For the next twenty or so years, Jeanne tried to make a distinctly South African classical music, although she jokes about whether she got anywhere near succeeding. ‘In the seventies, I studied for a while under [Hungarian composer György] Ligeti, and I went through a phase of writing very unlistenable and avant-garde music, so the African feel may not have been so noticeable back then,' she laughs. This didn't apparently put off the people who mattered.

It was February 1995 when the anthem committee had its first meeting, squeezed around a boardroom table in an ‘exceedingly bland' government building in the middle of Pretoria. ‘The instruction was that we couldn't just do anything we wanted. We had to use the existing anthems,' Jeanne says. ‘That was Mandela's wish.
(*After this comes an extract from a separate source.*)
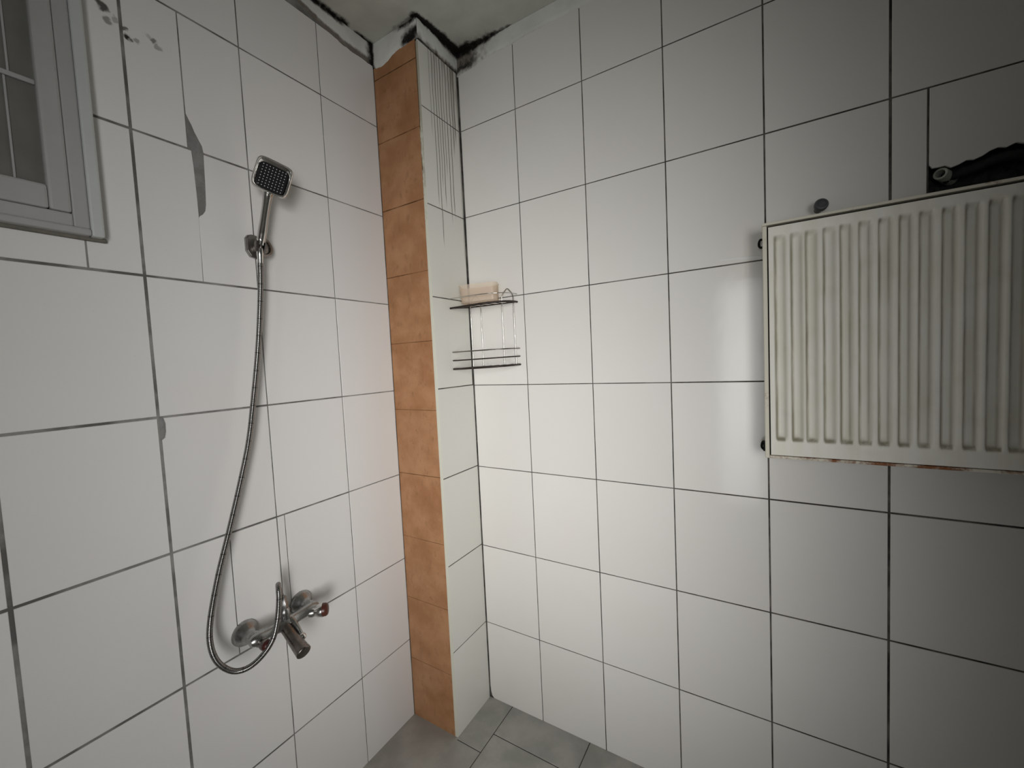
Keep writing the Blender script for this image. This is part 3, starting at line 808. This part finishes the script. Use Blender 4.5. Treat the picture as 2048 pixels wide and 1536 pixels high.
for i in range(len(rings)):
    A_, B_ = rings[i], rings[(i + 1) % len(rings)]
    for k in range(n - 1): bm.faces.new((A_[k], A_[k + 1], B_[k + 1], B_[k]))
bm.faces.new([r_[0] for r_ in rings]); bm.faces.new([r_[-1] for r_ in rings][::-1])
sharp(from_bm('cradle', bm, M['dark_chrome'], hold), 40)
adopt(hold)

hs = thing('hand_shower', 'chrome hand shower with square black spray face in the wall bracket', 'shower head', (0.05, -0.7068, 1.755))
HB = Vector((0.0500, -0.7066, 1.7590)); HP = Vector((0.0860, -0.6787, 1.9412))
nn = Vector((0.88185, -0.42573, -0.20272)).normalized()
u = Vector((0.30697, 0.19199, 0.93215)); u = (u - u.dot(nn) * nn).normalized()
rr = u.cross(nn).normalized()
def sup(hx, hy, off, n=48, ex=5.0):
    out = []
    for k in range(n):
        a = 2 * PI * k / n; c, s = math.cos(a), math.sin(a)
        out.append((hx * math.copysign(abs(c) ** (2 / ex), c), hy * math.copysign(abs(s) ** (2 / ex), s), off))
    return out
def head_pt(p): return HP + rr * p[0] + u * p[1] + nn * p[2]
S = 0.0450
bm = bmesh.new(); rings = []
for k, off, ex in ((0.30, -0.026, 2.2), (0.62, -0.024, 3.0), (0.86, -0.018, 4.0), (0.97, -0.009, 5), (1.0, -0.002, 5.5), (1.0, 0.003, 5.5), (0.975, 0.0065, 5.5), (0.93, 0.0080, 5.5), (0.905, 0.0072, 5.5), (0.89, 0.0055, 5.5), (0.875, 0.0062, 5.5), (0.77, 0.0015, 6), (0.755, -0.001, 6)):
    rings.append([bm.verts.new(head_pt(p)) for p in [(q[0], q[1] - (0.0030 if k < 0.80 and off > -0.002 else 0.0), q[2]) for q in sup(S * k, S * 0.97 * k, off, ex=ex)]])
for i in range(len(rings) - 1):
    for k in range(48): bm.faces.new((rings[i][k], rings[i][(k + 1) % 48], rings[i + 1][(k + 1) % 48], rings[i + 1][k]))
bm.faces.new(rings[0][::-1]); bm.faces.new(rings[-1])
sharp(from_bm('head', bm, M['chrome'], hs), 42)
bm = bmesh.new()
r0 = [bm.verts.new(head_pt((p[0], p[1] - 0.003, p[2]))) for p in sup(S * 0.752, S * 0.732, -0.0012, ex=6)]; r1 = [bm.verts.new(head_pt((p[0], p[1] - 0.003, p[2]))) for p in sup(S * 0.752, S * 0.732, 0.0016, ex=6)]
bm.faces.new(r1)
for k in range(48): bm.faces.new((r0[k], r0[(k + 1) % 48], r1[(k + 1) % 48], r1[k]))
sp = from_bm('spray_plate', bm, M['black'], hs); sp['label'] = 'black rubber spray face with rows of pale nozzles'
bm = bmesh.new()
for i in range(8):
    for j in range(8):
        cx_, cy_ = (i - 3.5) * S * 0.172, (j - 3.5) * S * 0.172 - 0.003
        ra = [bm.verts.new(head_pt((cx_ + 0.0015 * math.cos(a), cy_ + 0.0015 * math.sin(a), 0.0014))) for a in [2 * PI * q / 6 for q in range(6)]]
        rb = [bm.verts.new(head_pt((cx_ + 0.0011 * math.cos(a), cy_ + 0.0011 * math.sin(a), 0.0034))) for a in [2 * PI * q / 6 for q in range(6)]]
        bm.faces.new(rb)
        for q in range(6): bm.faces.new((ra[q], ra[(q + 1) % 6], rb[(q + 1) % 6], rb[q]))
nz_ = from_bm('nozzles', bm, M['nozzle'], sp); nz_['kind'] = 'stuff'
HT = HP - u * 0.036 - nn * 0.0210
def along(t): return HB + (HT - HB) * t
hp = [HB, along(0.07), along(0.10), along(0.25), along(0.48), along(0.68), along(0.82), along(0.92), HT]
bendb = [0, 0, 0, 0.001, 0.0015, 0.001, 0.0, -0.001, 0.0]
hp = [p + nn * b for p, b in zip(hp, bendb)]
hr = [0.0092, 0.0098, 0.0108, 0.0112, 0.0100, 0.0102, 0.0112, 0.0128, 0.0150]
pp = spline(hp, 4); rrad = []
for i in range(len(hr) - 1):
    for k in range(4): rrad.append(hr[i] + (hr[i + 1] - hr[i]) * sm(k / 4, 0, 1))
rrad.append(hr[-1])
tube('handle', pp, rrad, M['chrome'], hs, 24)
adopt(hs)

HO = [(0.05, -0.7084, 1.7485), (0.0485, -0.7092, 1.728), (0.047, -0.7119, 1.665), (0.045, -0.7187, 1.5827), (0.045, -0.7326, 1.4729), (0.045, -0.7526, 1.3511), (0.045, -0.7747, 1.232), (0.047, -0.8033, 1.1311), (0.05, -0.8414, 1.0116), (0.053, -0.8756, 0.9099),
      (0.06, -0.9036, 0.8115), (0.063, -0.9094, 0.7524), (0.068, -0.8992, 0.7027), (0.075, -0.8728, 0.665), (0.085, -0.843, 0.6559), (0.095, -0.8125, 0.6698), (0.105, -0.787, 0.702), (0.11, -0.7728, 0.7501), (0.105, -0.7622, 0.7982),
      (0.095, -0.7560, 0.8220), (0.080, -0.7480, 0.8280), (0.066, -0.7395, 0.808), (0.060, -0.7320, 0.780), (0.060, -0.7285, 0.762)]
hose = thing('shower_hose', 'long flexible steel hose looping from the wall bracket down to the mixer tap', 'hose', HO[13])
tube('hose_pipe', spline(HO, 10), 0.0069, M['hose'], hose, 14, True)
lathe('hose_nut', (0.05, -0.7084, 1.7500), (-0.02, -0.03, -1), [(0.0, 0.0085), (0.004, 0.0090), (0.016, 0.0088), (0.024, 0.0076), (0.040, 0.0070)], M['chrome'], hose, 16)
lathe('hose_nut', (0.060, -0.7270, 0.744), (0, -0.03, 1), [(0.0, 0.0105), (0.014, 0.0108), (0.018, 0.0090), (0.034, 0.0082)], M['dull_chrome'], hose, 6)
adopt(hose)

# ------------------------------------------------------------------ mixer tap
mix = thing('shower_mixer', 'two handle chrome mixer tap with spout on the left wall', 'tap', (0.0, -0.725, 0.70))
ZM, XM = 0.700, 0.060
for yy in (-0.805, -0.645):
    lathe('escutcheon', (0.0, yy, ZM), (1, 0, 0), [(0.0, 0.0345), (0.004, 0.0340), (0.012, 0.0300), (0.022, 0.0215), (0.030, 0.0165), (0.036, 0.0150)], M['dull_chrome'], mix, 32)
    lathe('union_nut', (0.034, yy, ZM), (1, 0, 0), [(0.0, 0.0150), (0.002, 0.0178), (0.016, 0.0178), (0.018, 0.0160), (0.024, 0.0160)], M['dull_chrome'], mix, 6)
pp = [(XM, -0.822, ZM), (XM, -0.815, ZM), (XM, -0.800, ZM), (XM, -0.782, ZM), (XM, -0.760, ZM - 0.001), (XM, -0.742, ZM - 0.002), (XM, -0.725, ZM - 0.002), (XM, -0.708, ZM - 0.002), (XM, -0.690, ZM - 0.001), (XM, -0.668, ZM), (XM, -0.650, ZM), (XM, -0.635, ZM), (XM, -0.628, ZM)]
tube('body', pp, [0.010, 0.0155, 0.0170, 0.0135, 0.0130, 0.0165, 0.0200, 0.0165, 0.0150, 0.0155, 0.0175, 0.0155, 0.010], M['dull_chrome'], mix, 24)
lathe('outlet', (XM, -0.7265, ZM + 0.012), (0, -0.02, 1), [(0.0, 0.013), (0.010, 0.012), (0.014, 0.0145), (0.026, 0.0145), (0.032, 0.011)], M['dull_chrome'], mix, 12)
for yy, cm, lab, ax_, sc in ((-0.803, 'cap_dark', 'dark maroon handle cap', (1, 0.25, -0.12), 0.80), (-0.657, 'red_cap', 'red brown handle cap', (0.72, 0.66, 0.06), 1.12)):
    axv = Vector(ax_).normalized(); o_ = Vector((XM + 0.004, yy, ZM - 0.008))
    h = lathe('handle', o_, axv, [(d_ * sc, r_ * sc) for d_, r_ in ((0.0, 0.0135), (0.008, 0.0140), (0.012, 0.0128), (0.016, 0.0135), (0.022, 0.0165), (0.030, 0.0178), (0.034, 0.0174))], M['dark_chrome'] if yy < -0.7 else M['chrome'], mix, 20)
    c_ = lathe('handle_cap', o_ + axv * 0.0335 * sc, axv, [(d_ * sc, r_ * sc) for d_, r_ in ((0.0, 0.0170), (0.008, 0.0166), (0.012, 0.0135), (0.0135, 0.006), (0.0135, 0.0))], M[cm], h, 20)
    c_['label'] = lab
pts = spline([(XM + 0.002, -0.7310, ZM - 0.004), (XM + 0.020, -0.7310, ZM - 0.014), (XM + 0.042, -0.7320, ZM - 0.027), (XM + 0.066, -0.7325, ZM - 0.039), (XM + 0.088, -0.7330, ZM - 0.049), (XM + 0.096, -0.7332, ZM - 0.0525)], 5)
rad_ = [0.0160 + 0.0036 * sm(i / (len(pts) - 1), 0.3, 0.9) for i in range(len(pts))]
rad_[-1] = 0.0125; rad_[-2] = 0.0165; rad_[-3] = 0.0185
tube('spout', pts, rad_, M['dark_chrome'], mix, 24)
lv = tube('diverter_lever', [(XM + 0.008, -0.7150, ZM + 0.006), (XM + 0.022, -0.7140, ZM + 0.001), (XM + 0.040, -0.7130, ZM - 0.013), (XM + 0.052, -0.7130, ZM - 0.027)], [0.0100, 0.0074, 0.0060, 0.0054], M['dull_chrome'], mix, 16)
bm = bmesh.new(); bmesh.ops.create_uvsphere(bm, u_segments=20, v_segments=14, radius=0.0105)
for v_ in bm.verts: v_.co += Vector((XM + 0.055, -0.7130, ZM - 0.0310))
from_bm('lever_ball', bm, M['chrome'], lv, True)
adopt(mix)

# ------------------------------------------------------------------ corner shelf and soap dish
sh = thing('corner_shelf', 'rusty two tier wire shelf hanging in the tiled corner', 'shelf', (0.235, -0.01, 1.39))
def rail_pts(z0, z1, ax=0.2205, ay=0.1215, ex=3.0, n=28):
    out = []
    for k in range(n + 1):
        a = PI / 2 * k / n; c, s = math.cos(a) ** (2 / ex) if k < n else 0.0, math.sin(a) ** (2 / ex)
        out.append((CX + 0.0025 + ax * s, -0.003 - ay * c, z0 + (z1 - z0) * k / n))
    return out
RW = 0.0019
tube('rail', rail_pts(1.653, 1.6575), 0.0015, M['wire'], sh, 8)['label'] = 'thin bright upper rail'
tube('rail', rail_pts(1.6175, 1.6285), 0.0036, M['rust_wire'], sh, 8)
tube('rail', rail_pts(1.453, 1.4560, 0.222), 0.0022, M['dark_chrome'], sh, 8)
tube('rail', rail_pts(1.4215, 1.4265, 0.222), 0.0024, M['rust_wire'], sh, 8)
tube('rail', rail_pts(1.3895, 1.3955, 0.222), 0.0036, M['rust_wire'], sh, 8)
def shelf_y(x, ax=0.2205, ay=0.1215, ex=3.0): 
    q = max(0.0, min(1.0, (x - CX - 0.0025) / ax)); return -0.003 - ay * (1 - q ** ex) ** (1 / ex)
for zz0, zz1, UPB in ((1.6175, 1.6285, 0.0125), (1.3895, 1.3955, 0.003)):
    tube('back_wire', [(CX + 0.004, -0.004, zz0 + UPB), (0.446, -0.004, zz1)], 0.0020, M['rust_wire'], sh, 8)
    tube('back_wire', [(CX + 0.004, -0.006, zz0 + UPB), (CX + 0.004, -0.123, zz0)], 0.0020, M['rust_wire'], sh, 8)
    for x in (0.258, 0.290, 0.322, 0.354, 0.386, 0.418):
        z = zz0 + (zz1 - zz0) * (x - CX) / 0.222
        tube('cross_wire', [(x, -0.005, z + (UPB if UPB < 0.01 else (zz0 + UPB + (zz1 - zz0 - UPB) * (x - CX) / 0.222 - z))), (x, shelf_y(x), z)], 0.0014, M['rust_wire'], sh, 6)
# uprights: two wires bent into an arch at the top
for xl, xr in ((0.2370, 0.2870), (0.3850, 0.4362)):
    zt = 1.655 if xl > 0.3 else 1.648
    pts = [(xl + 0.0003, -0.012, 1.393), (xl, -0.012, 1.50), (xl, -0.012, zt - 0.02)] + [(xl + 0.0005, -0.012, zt - 0.004), (xl + 0.006, -0.012, zt + 0.008), ((xl + xr) / 2 - 0.005, -0.011, zt + 0.0235), ((xl + xr) / 2, -0.0105, zt + 0.0262), ((xl + xr) / 2 + 0.005, -0.011, zt + 0.0235), (xr - 0.006, -0.012, zt + 0.008), (xr - 0.0005, -0.012, zt - 0.004)] + [(xr, -0.012, zt - 0.02), (xr, -0.012, 1.50), (xr + 0.0005, -0.012, 1.396)]
    tube('upright', pts, 0.0019, M['wire'], sh, 8)
adopt(sh)

dish = thing('soap_dish', 'translucent beige plastic soap dish on the upper tier of the wire shelf', 'dish', (0.320, -0.058, 1.6330))
def rrect(hx, hy, r, z, n=6):
    out = []
    for cx_, cy_, a0 in ((hx - r, hy - r, 0), (-hx + r, hy - r, PI / 2), (-hx + r, -hy + r, PI), (hx - r, -hy + r, 3 * PI / 2)):
        for k in range(n + 1): a = a0 + PI / 2 * k / n; out.append((cx_ + r * math.cos(a), cy_ + r * math.sin(a), z))
    return out
bm = bmesh.new(); rings = []
for hx, hy, r, z in ((0.060, 0.034, 0.016, 0.0), (0.063, 0.037, 0.018, 0.003), (0.0655, 0.039, 0.018, 0.062), (0.0672, 0.0405, 0.018, 0.0645), (0.0672, 0.0405, 0.018, 0.0665), (0.0645, 0.038, 0.017, 0.0665), (0.0635, 0.037, 0.017, 0.060), (0.0610, 0.0345, 0.016, 0.004), (0.054, 0.030, 0.014, 0.0025)):
    rings.append([bm.verts.new(p) for p in rrect(hx, hy, r, z)])
nk = len(rings[0])
for i in range(len(rings) - 1):
    for k in range(nk): bm.faces.new((rings[i][k], rings[i][(k + 1) % nk], rings[i + 1][(k + 1) % nk], rings[i + 1][k]))
bm.faces.new(rings[0][::-1]); bm.faces.new(rings[-1])
tub = sharp(from_bm('dish_tub', bm, M['dish'], dish), 40)
for v_ in tub.data.vertices: v_.co.x *= 1.08
dish.rotation_euler = (0, math.radians(-2.4), math.radians(26))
Don't scrap anything, be inclusive.' As the meeting started, several people put forward suggestions of what approach to take. The idea that gained the most backing was that the anthem should start with ‘Die Stem' before moving into ‘Nkosi', an idea that clearly wouldn't have worked as it would have given the impression that, musically at least, non-whites were still second-class citizens in the country. Jeanne realised she had to speak up. If this was going to be an anthem for a new, reconciled country, ‘Nkosi' should be first, ‘Die Stem' second, she insisted. You could bridge the change in pitch between the two by getting people to sing the words ‘South Africa', she added. She made it all sound easy, more like joining a child's building blocks together than songwriting, and everyone went for it.